-- MATERIAL PROVIDED start --

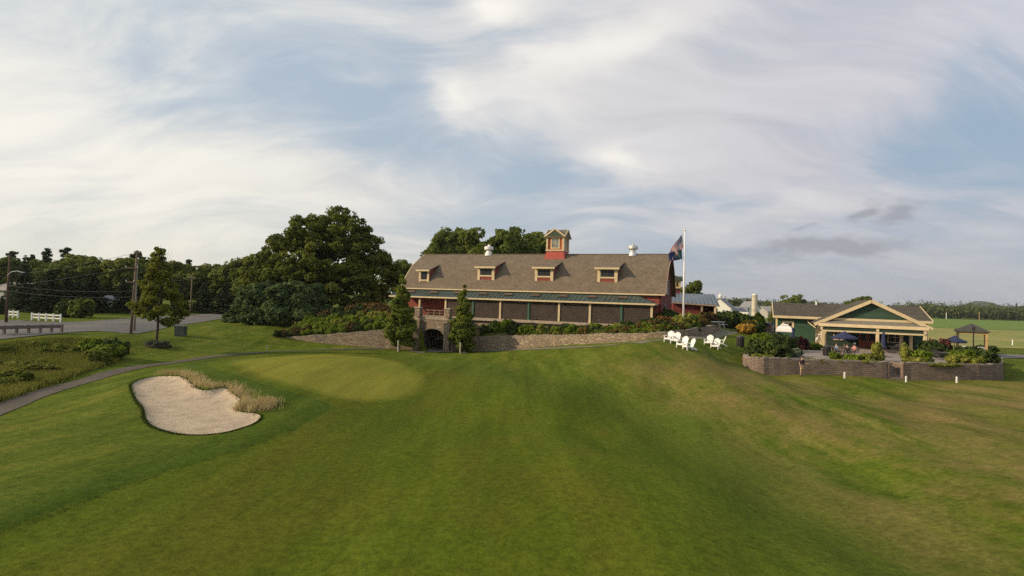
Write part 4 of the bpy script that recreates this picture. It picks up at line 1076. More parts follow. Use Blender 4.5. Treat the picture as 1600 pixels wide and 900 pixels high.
def spot(px, d, top=None, z=None):
    """ground point at photo column px, d metres ahead; and the height that reaches photo row top"""
    q = P(px, 470, d); zg = hz(q[0], q[1]) if z is None else z
    return (q[0], q[1], zg), (P(px, top, d)[2] - zg if top is not None else None)
USED = set(); TRUEH = {}
def put(proto, ph, px, d, top, label, group=None, wid=1.0, rz=None):
    """first call moves the prototype itself, later calls copy it"""
    if proto.name not in TRUEH: TRUEH[proto.name] = max(max(v.co.z for v in c.data.vertices) for c in proto.children)
    ph = TRUEH[proto.name]; loc, h = spot(px, d, top); s = h / ph; rz = rnd.uniform(0, 6.28) if rz is None else rz
    sc = (s * wid, s * wid, s)
    if proto.name in USED: return copy_tree(proto, loc, rz, sc, label, group)
    USED.add(proto.name); KIDS[proto.name] = list(proto.children)
    proto.location = loc; proto.rotation_euler = (0, 0, rz); proto.scale = sc; proto['label'] = label
    if group: proto['group'] = group
    return proto

# the big maple
mloc, mh = spot(508, 92, 322)
ml = [((1.8, 0, 13.2), (3.6, 3.6, 3.3)), ((-1.2, 0, 11.5), (4.0, 4.0, 3.6)), ((-5.0, -1, 9.2), (3.9, 4, 3.4)), ((-8.4, 0, 6.6), (3.2, 3.6, 3.4)), ((5.4, 0, 10.2), (3.4, 3.8, 3.4)), ((7.4, 0.5, 6.8), (2.9, 3.4, 3.4)),
      ((0.5, -3.2, 8.0), (5.2, 3.6, 4.2)), ((-4.2, -3.5, 5.2), (4.4, 3.2, 3.2)), ((3.8, -3.4, 5.2), (4.2, 3.2, 3.0)), ((0, 4, 8), (5.2, 3.4, 4)), ((9.6, 0, 7.6), (1.2, 1.4, 1.2)), ((-10.2, 0, 4.4), (2.0, 2.4, 2.4)), ((-6.6, -2, 3.6), (3.4, 3, 2.2)), ((6.8, -2, 3.6), (2.8, 3, 2.2)),
      ((-2.6, -2.6, 12.4), (2.4, 2.4, 2.0)), ((4.2, -1.8, 12.4), (2.2, 2.2, 1.9)), ((-7.2, -1.5, 9.6), (2.0, 2.2, 1.8))]
k_ = mh / 16.6
ml = [((c[0] * .98 * k_, c[1] * k_, c[2] * k_), tuple(q * k_ for q in r)) for c, r in ml]
mp_ = make_tree('maple_tree', 'huge round dark green maple standing left of the barn', 'tree', ml, 15 * k_, 0.55, 900, 115, 0.31, 0.95, 11, L_maple, shell=0.62)
mp_.location = mloc
# trees behind the barn
pd = []
for i, (h, w, n) in enumerate(((10, 8.5, 11), (11, 8.0, 12), (9.5, 9.0, 11), (11, 7.0, 11))):
    pd.append((make_tree('deciduous_tree', 'x', 'tree', rand_lobes(20 + i, h, w, n, 0.3), h, 0.22, 240, 80, 0.34, 0.8, 30 + i, L_dec if i % 2 == 0 else L_dec2), h))
put(pd[0][0], 10, 690, 118, 361, 'small dark tree above the left end of the barn ridge', 'trees behind the barn', 0.75)
put(pd[1][0], 11, 718, 121, 354, 'broad green tree just left of the white ridge ventilator, behind the barn', 'trees behind the barn', 0.9)
put(pd[2][0], 9.5, 772, 116, 352, 'tallest of the trees behind the barn, right behind the white ridge ventilator', 'trees behind the barn', 0.95)
put(pd[3][0], 11, 824, 124, 358, 'green tree behind the barn beside the red cupola', 'trees behind the barn', 1.0)
put(pd[0][0], 10, 798, 121, 361, 'low green tree behind the barn, second left of the red cupola', 'trees behind the barn', 0.8)
put(pd[2][0], 9.5, 744, 120, 358, 'low dense tree behind the white ridge ventilator on the barn', 'trees behind the barn', 0.8)
put(pd[1][0], 11, 629, 100, 404, 'light green tree between the big maple and the barn roof', None, 0.7)
# hedge of pines in front of the maple
pine_l = []
for i in range(3):
    rs = random.Random(60 + i); L = []
    for k in range(9):
        a = k * 2.4; z = 0.5 + 3.6 * (k / 8); rr = 1.55 * (1 - (k / 8) * 0.8)
        L.append(((math.cos(a) * rr * .6, math.sin(a) * rr * .6, z), (1.25 * (1 - k / 8 * .55), 1.25 * (1 - k / 8 * .55), 0.8)))
    pine_l.append(make_tree('pine_tree', 'x', 'pine', L, 4.6, 0.13, 150, 85, 0.26, 0.55, 70 + i, L_pine, flat=0.6, aspect=2.6, shell=0.45))
PN = [(386, 84, 447, 'bushy pine at the left end of the pine screen by the road'), (404, 80, 441, 'second bushy pine from the road in the dark pine screen'), (420, 82, 436, 'tall bushy pine in the left half of the pine screen below the maple'),
      (436, 79, 440, 'bushy pine in the middle of the pine screen below the maple'), (456, 81, 437, 'bushy pine right of the middle of the pine screen below the maple'), (474, 79.5, 440, 'bushy pine near the right end of the pine screen below the maple'), (492, 82, 441, 'bushy pine at the right end of the screen, beside the shrub bank'), (396, 88, 440, 'bushy pine at the back of the pine screen nearest the road')]
for i, (px, d, top, lb) in enumerate(PN): put(pine_l[i % 3], 4.6, px, d, top, lb, 'pines screening the big maple', 1.25)
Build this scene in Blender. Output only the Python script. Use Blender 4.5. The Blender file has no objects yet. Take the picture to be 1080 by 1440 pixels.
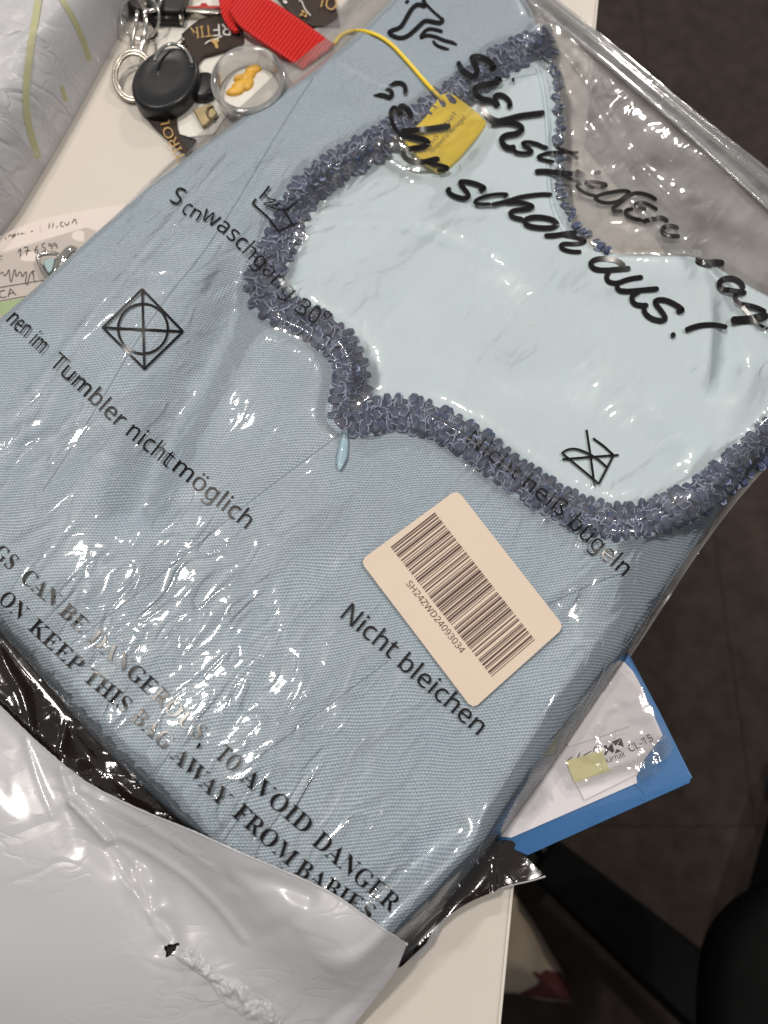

-- MATERIAL PROVIDED end --

Leave out every picture and copy the rest of the records exactly.

## RESULT OF THIS TASK
Write part 4 of the bpy script that recreates this picture. It picks up at line 1076. More parts follow. Use Blender 4.5. Treat the picture as 1600 pixels wide and 900 pixels high.
def spot(px, d, top=None, z=None):
    """ground point at photo column px, d metres ahead; and the height that reaches photo row top"""
    q = P(px, 470, d); zg = hz(q[0], q[1]) if z is None else z
    return (q[0], q[1], zg), (P(px, top, d)[2] - zg if top is not None else None)
USED = set(); TRUEH = {}
def put(proto, ph, px, d, top, label, group=None, wid=1.0, rz=None):
    """first call moves the prototype itself, later calls copy it"""
    if proto.name not in TRUEH: TRUEH[proto.name] = max(max(v.co.z for v in c.data.vertices) for c in proto.children)
    ph = TRUEH[proto.name]; loc, h = spot(px, d, top); s = h / ph; rz = rnd.uniform(0, 6.28) if rz is None else rz
    sc = (s * wid, s * wid, s)
    if proto.name in USED: return copy_tree(proto, loc, rz, sc, label, group)
    USED.add(proto.name); KIDS[proto.name] = list(proto.children)
    proto.location = loc; proto.rotation_euler = (0, 0, rz); proto.scale = sc; proto['label'] = label
    if group: proto['group'] = group
    return proto

# the big maple
mloc, mh = spot(508, 92, 322)
ml = [((1.8, 0, 13.2), (3.6, 3.6, 3.3)), ((-1.2, 0, 11.5), (4.0, 4.0, 3.6)), ((-5.0, -1, 9.2), (3.9, 4, 3.4)), ((-8.4, 0, 6.6), (3.2, 3.6, 3.4)), ((5.4, 0, 10.2), (3.4, 3.8, 3.4)), ((7.4, 0.5, 6.8), (2.9, 3.4, 3.4)),
      ((0.5, -3.2, 8.0), (5.2, 3.6, 4.2)), ((-4.2, -3.5, 5.2), (4.4, 3.2, 3.2)), ((3.8, -3.4, 5.2), (4.2, 3.2, 3.0)), ((0, 4, 8), (5.2, 3.4, 4)), ((9.6, 0, 7.6), (1.2, 1.4, 1.2)), ((-10.2, 0, 4.4), (2.0, 2.4, 2.4)), ((-6.6, -2, 3.6), (3.4, 3, 2.2)), ((6.8, -2, 3.6), (2.8, 3, 2.2)),
      ((-2.6, -2.6, 12.4), (2.4, 2.4, 2.0)), ((4.2, -1.8, 12.4), (2.2, 2.2, 1.9)), ((-7.2, -1.5, 9.6), (2.0, 2.2, 1.8))]
k_ = mh / 16.6
ml = [((c[0] * .98 * k_, c[1] * k_, c[2] * k_), tuple(q * k_ for q in r)) for c, r in ml]
mp_ = make_tree('maple_tree', 'huge round dark green maple standing left of the barn', 'tree', ml, 15 * k_, 0.55, 900, 115, 0.31, 0.95, 11, L_maple, shell=0.62)
mp_.location = mloc
# trees behind the barn
pd = []
for i, (h, w, n) in enumerate(((10, 8.5, 11), (11, 8.0, 12), (9.5, 9.0, 11), (11, 7.0, 11))):
    pd.append((make_tree('deciduous_tree', 'x', 'tree', rand_lobes(20 + i, h, w, n, 0.3), h, 0.22, 240, 80, 0.34, 0.8, 30 + i, L_dec if i % 2 == 0 else L_dec2), h))
put(pd[0][0], 10, 690, 118, 361, 'small dark tree above the left end of the barn ridge', 'trees behind the barn', 0.75)
put(pd[1][0], 11, 718, 121, 354, 'broad green tree just left of the white ridge ventilator, behind the barn', 'trees behind the barn', 0.9)
put(pd[2][0], 9.5, 772, 116, 352, 'tallest of the trees behind the barn, right behind the white ridge ventilator', 'trees behind the barn', 0.95)
put(pd[3][0], 11, 824, 124, 358, 'green tree behind the barn beside the red cupola', 'trees behind the barn', 1.0)
put(pd[0][0], 10, 798, 121, 361, 'low green tree behind the barn, second left of the red cupola', 'trees behind the barn', 0.8)
put(pd[2][0], 9.5, 744, 120, 358, 'low dense tree behind the white ridge ventilator on the barn', 'trees behind the barn', 0.8)
put(pd[1][0], 11, 629, 100, 404, 'light green tree between the big maple and the barn roof', None, 0.7)
# hedge of pines in front of the maple
pine_l = []
for i in range(3):
    rs = random.Random(60 + i); L = []
    for k in range(9):
        a = k * 2.4; z = 0.5 + 3.6 * (k / 8); rr = 1.55 * (1 - (k / 8) * 0.8)
        L.append(((math.cos(a) * rr * .6, math.sin(a) * rr * .6, z), (1.25 * (1 - k / 8 * .55), 1.25 * (1 - k / 8 * .55), 0.8)))
    pine_l.append(make_tree('pine_tree', 'x', 'pine', L, 4.6, 0.13, 150, 85, 0.26, 0.55, 70 + i, L_pine, flat=0.6, aspect=2.6, shell=0.45))
PN = [(386, 84, 447, 'bushy pine at the left end of the pine screen by the road'), (404, 80, 441, 'second bushy pine from the road in the dark pine screen'), (420, 82, 436, 'tall bushy pine in the left half of the pine screen below the maple'),
      (436, 79, 440, 'bushy pine in the middle of the pine screen below the maple'), (456, 81, 437, 'bushy pine right of the middle of the pine screen below the maple'), (474, 79.5, 440, 'bushy pine near the right end of the pine screen below the maple'), (492, 82, 441, 'bushy pine at the right end of the screen, beside the shrub bank'), (396, 88, 440, 'bushy pine at the back of the pine screen nearest the road')]
for i, (px, d, top, lb) in enumerate(PN): put(pine_l[i % 3], 4.6, px, d, top, lb, 'pines screening the big maple', 1.25)
Build this scene in Blender. Output only the Python script. Use Blender 4.5. The Blender file has no objects yet. Take the picture to be 1080 by 1440 pixels.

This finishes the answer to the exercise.